Numerous biographies have been written about Ellen’s father, Richard Cobden. He was one of twelve children, and his childhood was a deso­late, harsh one. He was sent away from home at the age of ten after his father’s disastrous business sense spiraled the family to ruin. Cobden’s growing-up years were spent working for his uncle, a merchant in Lon­don, and attending a school in Yorkshire. This period of his life was physical and emotional torture, and in years to come Cobden could scarcely bear to speak of it.

Suffering bears the fruits of unselfishness and love in some people, and it did with him. There was nothing bitter or unkind about Richard Cob­den, not even when he was battered by his most derisive detractors dur­ing his polarizing political career. His great passion was people, and he was never far from his pained memories of watching farmers, including his own father, lose everything they owned.
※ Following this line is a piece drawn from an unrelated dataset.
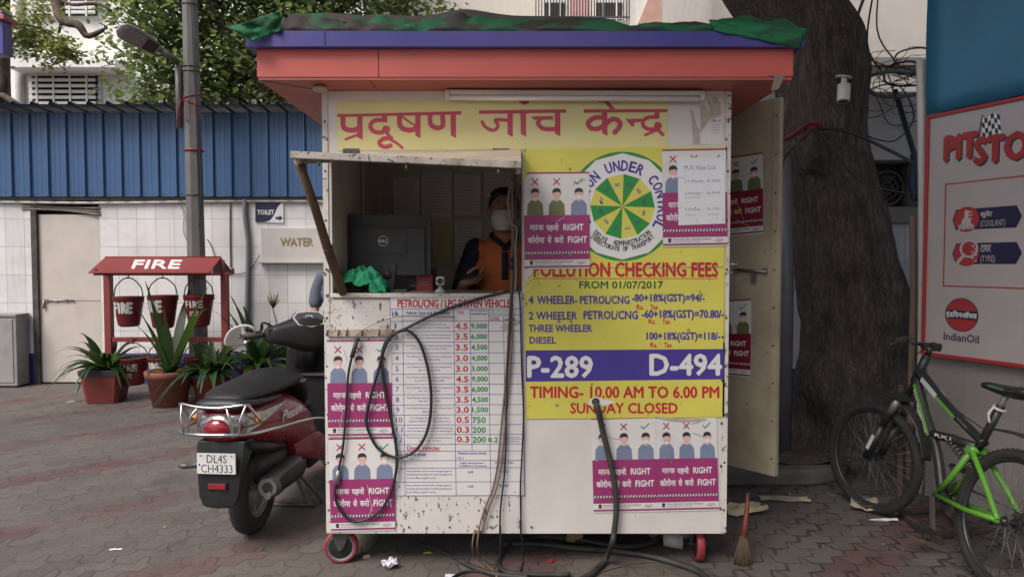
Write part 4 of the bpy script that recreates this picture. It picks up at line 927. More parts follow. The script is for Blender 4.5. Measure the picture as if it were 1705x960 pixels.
# ================================================================ GROUND AND SETTING
def newmat(name):
    m = bpy.data.materials.new(name); m.use_nodes = True; return m, m.node_tree, m.node_tree.nodes['Principled BSDF'], m.node_tree.links.new
def mth(n, op, a, c=None, clamp=False):
    q = n.nodes.new('ShaderNodeMath'); q.operation = op; q.use_clamp = clamp
    for i, s in enumerate((a, c)):
        if s is None: continue
        if isinstance(s, (int, float)): q.inputs[i].default_value = s
        else: n.links.new(s, q.inputs[i])
    return q.outputs[0]
def mixc(n, f, a, c, mode='MIX'):
    x = n.nodes.new('ShaderNodeMix'); x.data_type = 'RGBA'; x.blend_type = mode
    for s, val in ((0, f), (6, a), (7, c)):
        if isinstance(val, (int, float)): x.inputs[s].default_value = val
        elif isinstance(val, tuple): x.inputs[s].default_value = (*val, 1)
        else: n.links.new(val, x.inputs[s])
    return x.outputs[2]
def noisen(n, vec, scale, detail=6, rough=.55):
    t = n.nodes.new('ShaderNodeTexNoise'); t.inputs['Scale'].default_value = scale; t.inputs['Detail'].default_value = detail; t.inputs['Roughness'].default_value = rough
    n.links.new(vec, t.inputs['Vector']); return t.outputs[0]
def mapr(n, o, a, c, d=0, e=1):
    r = n.nodes.new('ShaderNodeMapRange'); n.links.new(o, r.inputs[0])
    for i, val in enumerate((a, c, d, e)): r.inputs[i + 1].default_value = val
    return r.outputs[0]
GM, n, bs, L = newmat('interlocking_pavers')
geo = n.nodes.new('ShaderNodeNewGeometry')
mp = n.nodes.new('ShaderNodeMapping'); mp.vector_type = 'POINT'; mp.inputs['Rotation'].default_value = (0, 0, math.radians(-41.5)); L(geo.outputs['Position'], mp.inputs[0])
sx = n.nodes.new('ShaderNodeSeparateXYZ'); L(mp.outputs[0], sx.inputs[0]); u, v = sx.outputs[0], sx.outputs[1]
wob = mth(n, 'MULTIPLY', mth(n, 'SUBTRACT', noisen(n, geo.outputs['Position'], 5, 5), .5), .075)
zig = mth(n, 'MULTIPLY', mth(n, 'SUBTRACT', mth(n, 'PINGPONG', u, .0625), .03125), .75)
zigv = mth(n, 'MULTIPLY', mth(n, 'SUBTRACT', mth(n, 'PINGPONG', v, .0611), .0305), .5)
vv = mth(n, 'ADD', mth(n, 'ADD', v, zig), wob); uu = mth(n, 'ADD', mth(n, 'ADD', u, zigv), wob)
cb = n.nodes.new('ShaderNodeCombineXYZ'); L(uu, cb.inputs[0]); L(vv, cb.inputs[1])
br = n.nodes.new('ShaderNodeTexBrick'); L(cb.outputs[0], br.inputs['Vector']); br.offset = .5
for k_, val in (('Scale', 1), ('Mortar Size', .006), ('Mortar Smooth', .35), ('Bias', 0), ('Brick Width', .25), ('Row Height', .12222)): br.inputs[k_].default_value = val
br.inputs['Color1'].default_value = (.12, .12, .12, 1); br.inputs['Color2'].default_value = (.9, .9, .9, 1)
br2 = n.nodes.new('ShaderNodeTexBrick'); L(cb.outputs[0], br2.inputs['Vector']); br2.offset = .5
for k_, val in (('Scale', 1), ('Mortar Size', .020), ('Mortar Smooth', .9), ('Bias', 0), ('Brick Width', .25), ('Row Height', .12222)): br2.inputs[k_].default_value = val
band = mth(n, 'LESS_THAN', mth(n, 'MODULO', mth(n, 'ADD', vv, 1.1 * 40 - .1222), 1.1), .2444)
pos = geo.outputs['Position']
big = mapr(n, noisen(n, pos, .9, 7, .6), .3, .7); fine = mapr(n, noisen(n, pos, 60, 5, .7), .3, .7); mid = mapr(n, noisen(n, pos, 5, 6, .65), .3, .7)
grey = mixc(n, br.outputs['Color'], (.092, .077, .068), (.136, .116, .103)); redc = mixc(n, br.outputs['Color'], (.092, .043, .043), (.12, .060, .058))
fade = mapr(n, noisen(n, pos, 2.2, 5), .35, .6, .3, .9)
col = mixc(n, mth(n, 'MULTIPLY', band, fade), grey, redc)
col = mixc(n, mapr(n, fine, 0, 1, 0, .45), col, mixc(n, .5, col, (.03, .026, .024)))
dust = mapr(n, noisen(n, pos, 1.7, 8, .65), .46, .64); col = mixc(n, mth(n, 'MULTIPLY', dust, .6), col, (.128, .108, .095))
stain = mapr(n, noisen(n, pos, 2.9, 8, .7), .58, .68); col = mixc(n, mth(n, 'MULTIPLY', stain, .55), col, (.035, .029, .027))
oil = mapr(n, noisen(n, pos, .55, 4, .6), .60, .68); col = mixc(n, mth(n, 'MULTIPLY', oil, .5), col, (.03, .026, .024))
sp_ = n.nodes.new('ShaderNodeSeparateXYZ'); L(pos, sp_.inputs[0]); sepx = sp_.outputs[0]
hid = mth(n, 'MULTIPLY', mapr(n, noisen(n, pos, 2.6, 5), .42, .58, .85, .05), mapr(n, sepx, -.8, 1.6, .36, 1))
wide = mth(n, 'MULTIPLY', br2.outputs['Fac'], mth(n, 'MULTIPLY', mapr(n, sepx, .2, 1.6, .12, 1), mapr(n, noisen(n, pos, 4.5, 5, .7), .46, .58)))
mort = mth(n, 'MAXIMUM', mth(n, 'MULTIPLY', br.outputs['Fac'], hid), mth(n, 'MULTIPLY', wide, .9)); col = mixc(n, mort, col, (.022, .019, .017)); L(col, bs.inputs['Base Color'])
L(mapr(n, big, 0, 1, .62, .9), bs.inputs['Roughness'])
h = mth(n, 'ADD', mth(n, 'MULTIPLY', mort, -1), mth(n, 'ADD', mth(n, 'MULTIPLY', fine, .25), mth(n, 'ADD', mth(n, 'MULTIPLY', br.outputs['Color'], .25), mth(n, 'MULTIPLY', mid, .5))))
bp = n.nodes.new('ShaderNodeBump'); bp.inputs['Strength'].default_value = .75; bp.inputs['Distance'].default_value = .012; L(h, bp.inputs['Height']); L(bp.outputs[0], bs.inputs['Normal'])
b = MB(); b.sheet([[(x, y, 0) for x in (-120, -20, 0, 20, 120)] for y in (-60, 0, 20, 160)], 0, False)
tag(b.build('ground', GM), kind='structure')

def tilemat(name, base, w, hgt, ox, oz, axis='X', grime=.3, var=.05):
    m, n, bs, L = newmat(name); tc = n.nodes.new('ShaderNodeNewGeometry'); s = n.nodes.new('ShaderNodeSeparateXYZ'); L(tc.outputs['Position'], s.inputs[0])
    c = n.nodes.new('ShaderNodeCombineXYZ'); L(mth(n, 'ADD', s.outputs[0 if axis == 'X' else 1], ox), c.inputs[0]); L(mth(n, 'ADD', s.outputs[2], oz), c.inputs[1])
    br = n.nodes.new('ShaderNodeTexBrick'); br.offset = 0; L(c.outputs[0], br.inputs['Vector'])
    for k_, val in (('Scale', 1), ('Mortar Size', .002), ('Mortar Smooth', .1), ('Bias', 0), ('Brick Width', w), ('Row Height', hgt)): br.inputs[k_].default_value = val
    br.inputs['Color1'].default_value = (*[x * (1 - var * 2.4) for x in base], 1); br.inputs['Color2'].default_value = (*[min(.8, x * (1 + var)) for x in base], 1); br.inputs['Mortar'].default_value = (.22, .19, .175, 1)
    g = mapr(n, noisen(n, tc.outputs['Position'], 1.8, 8, .65), .48, .72)
    col = mixc(n, mth(n, 'MULTIPLY', g, grime), br.outputs['Color'], (.26, .21, .17))
    st = n.nodes.new('ShaderNodeMapping'); st.inputs['Scale'].default_value = (14, 14, 1.1); L(tc.outputs['Position'], st.inputs[0])
    g2 = mapr(n, noisen(n, st.outputs[0], 1, 5), .58, .72); col = mixc(n, mth(n, 'MULTIPLY', g2, grime * .5), col, (.2, .17, .15))
    L(col, bs.inputs['Base Color']); bs.inputs['Roughness'].default_value = .3
    bp = n.nodes.new('ShaderNodeBump'); bp.inputs['Strength'].default_value = .4; bp.inputs['Distance'].default_value = .004; bp.invert = True; L(br.outputs['Fac'], bp.inputs['Height']); L(bp.outputs[0], bs.inputs['Normal'])
    return m
WY = 8.4
xd0, xd1 = atY(52, 400, WY).x, atY(166, 400, WY).x
TILE = tilemat('white_wall_tiles', (.65, .635, .64), .2303, .345, -atY(197, 400, WY).x + .2303 * 40, .345 * 6 - atY(300, 364, WY).z + .345 * 2, 'X')
BLUEBAND = M('blue_skirting_paint', (.03, .028, .16), .5, var=.15, dirt=.4, ds=5)
CONC = M('grey_concrete', (.25, .235, .22), .9, var=.15, dirt=.5, dcol=(.08, .07, .06), ds=2.5, bump=.4)
wz = atY(300, 331, WY).z
LW = thing('tiled_wall', 'long white tiled wall with a blue skirting behind the fire bucket stand', 'wall', (-5, WY + .1, 0))
b = MB(); b.box(-13, xd0, WY, WY + .2, .38, wz); b.box(xd1, .6, WY, WY + .2, .38, wz); b.build('wall', TILE, LW)
b = MB(); b.box(-13, xd0, WY - .004, WY + .2, 0, .379); b.box(xd1, .6, WY - .004, WY + .2, 0, .379); b.build('skirting', BLUEBAND, LW)
b = MB(); b.box(xd0, xd1, WY + .19, WY + .2, 0, wz); b.build('recess', M('recess_shade_dark', (.06, .05, .045), .9), LW)  # back of the recess coloured near black to stand for its shade
b = MB(); b.box(xd0 + .0, xd0 + .07, WY - .006, WY + .18, 0, wz - .02); b.build('door_jamb', M('dark_mottled_strip', (.07, .06, .055), .9, var=.5, vs=8, bump=.5), LW)  # dark mottled strip filling the gap left of the door
# painted steel door
x0, x1, dz = atY(60, 400, WY + .03).x, atY(167, 400, WY + .03).x, atY(100, 357, WY + .03).z
SD = thing('steel_door', 'closed beige steel door with a bolt, set in the white tiled wall', 'door', ((x0 + x1) / 2, WY + .05, 0))
b = MB(); b.box(x0, x1 - .01, WY + .03, WY + .06, .02, dz); q = atY(100, 500, WY); b.box(x0 + .004, x1 - .014, WY + .0285, WY + .03, q.z - .008, q.z - .002, 1)
b.build('leaf', [M('beige_door_paint', (.49, .44, .40), .55, var=.05, dirt=.3, dcol=(.28, .22, .17), ds=3), SEAM], SD, bevel=.003)
b = MB(); q = atY(92, 500, WY); b.tube([(q.x - .24, WY + .015, q.z), (q.x + .22, WY + .015, q.z)], .009, 8)
for k in (-.12, 0, .12): b.cbox((q.x + k, WY + .02, q.z), (.03, .02, .035))
b.tube([(q.x - .15, WY + .01, q.z), (q.x - .15, WY + .01, q.z - .1)], .012, 8); b.build('bolt', STEEL, SD)
# pipes on the wall
PVC = M('white_pvc', (.55, .53, .50), .4, var=.06, dirt=.4, dcol=(.3, .26, .22), ds=6); GPVC = M('grey_pvc', (.17, .17, .18), .45, var=.1)
q = atY(0, 337, WY - .03)
b = MB(); b.tube(crom([(-10, WY - .03, q.z), (-7, WY - .03, q.z + .01), (-5, WY - .03, q.z - .005), (-3.6, WY - .03, q.z + .015), (-2, WY - .03, q.z + .015), (.5, WY - .03, q.z + .01)], 6), .017, 10)
tag(b.build('conduit', PVC), 'thin white conduit running along the top of the tiled wall', 'pipe')
b = MB()
for k, (dz_, r_) in enumerate(((.0, .012), (-.03, .009), (-.055, .012))): b.tube(crom([(xd0 - .1, WY - .012, wz - .07 + dz_), (xd0 + .35, WY + .02, wz - .10 + dz_ + .01 * k), (xd1 + .02, WY - .01, wz - .115 + dz_ - .01 * k)], 6), r_, 8)
tag(b.build('pipe_bundle', M('dusty_pipe', (.22, .19, .16), .7)), 'dusty pipes sagging across the gap above the steel door', 'pipes')
q0, q1 = atY(408, 332, WY - .03), atY(410, 565, WY - .03)
b = MB(); b.tube(crom([q0, V((q0.x, WY - .03, 2.05)), V((q0.x + .03, WY - .03, 1.75)), V((q0.x + .02, WY - .03, 1.3)), q1], 6), .03, 12); tag(b.build('drain_pipe', GPVC), 'thin grey pipe running down the tiled wall left of the water box', 'pipe')
b = MB(); b.tube(crom([atY(383, 335, WY - .015), atY(383, 400, WY - .015), atY(384, 445, WY - .015)], 4), .009, 8); tag(b.build('conduit', GPVC), 'short thin dark conduit beside the lamp post on the tiled wall', 'pipe')
cable([atY(x, y, WY - .02) for x, y in ((345, 398), (352, 410), (360, 432), (372, 452), (392, 456), (412, 452), (425, 437), (432, 424))], .005, CB, 'thin black cable sagging on the tiled wall towards the water box')
cable([atY(x, y, WY - .02) for x, y in ((290, 334), (302, 345), (306, 360), (305, 385), (312, 402))], .006, M('pale_wire', (.35, .33, .3), .6), 'pale wire dropping from the wall top beside the lamp post', 'wire', 'wire')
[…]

Cobden’s compassion for people gave him the mission of repealing the Corn Laws, a terrible piece of legislation that kept families poor and hungry.

The Corn Laws (corn meant grain) were enacted in 1815 when the Napoleonic Wars had left England almost in a state of famine. Bread was precious, and it was illegal for a baker to sell his loaves until after they had been out of the oven for at least twenty-four hours. If bread was stale, people weren’t as likely to overeat and would “waste not and want not.” The penalty for defying this law was harsh. Bakers were fined as much as five pounds and court costs. As a small boy, Richard Cobden watched the desperate come to Dunford and beg for alms or food that his own family could not afford.

Only well-off farmers and landlords profited, and they were the ones who would make sure that the price of grain remained as high in good times as it had been in bad. The landlords who wanted to keep prices in­flated were the majority in Parliament, and the Corn Laws were not hard to pass. The logic was simple: Place impossibly high duties on im­ported foreign grains, and the supply in England stays low, the prices ar­tificially high. The enactment of the Corn Laws was disastrous for the common worker, and riots broke out in London and other parts of the country. The laws would remain in effect until 1846, when Cobden won his fight to repeal them.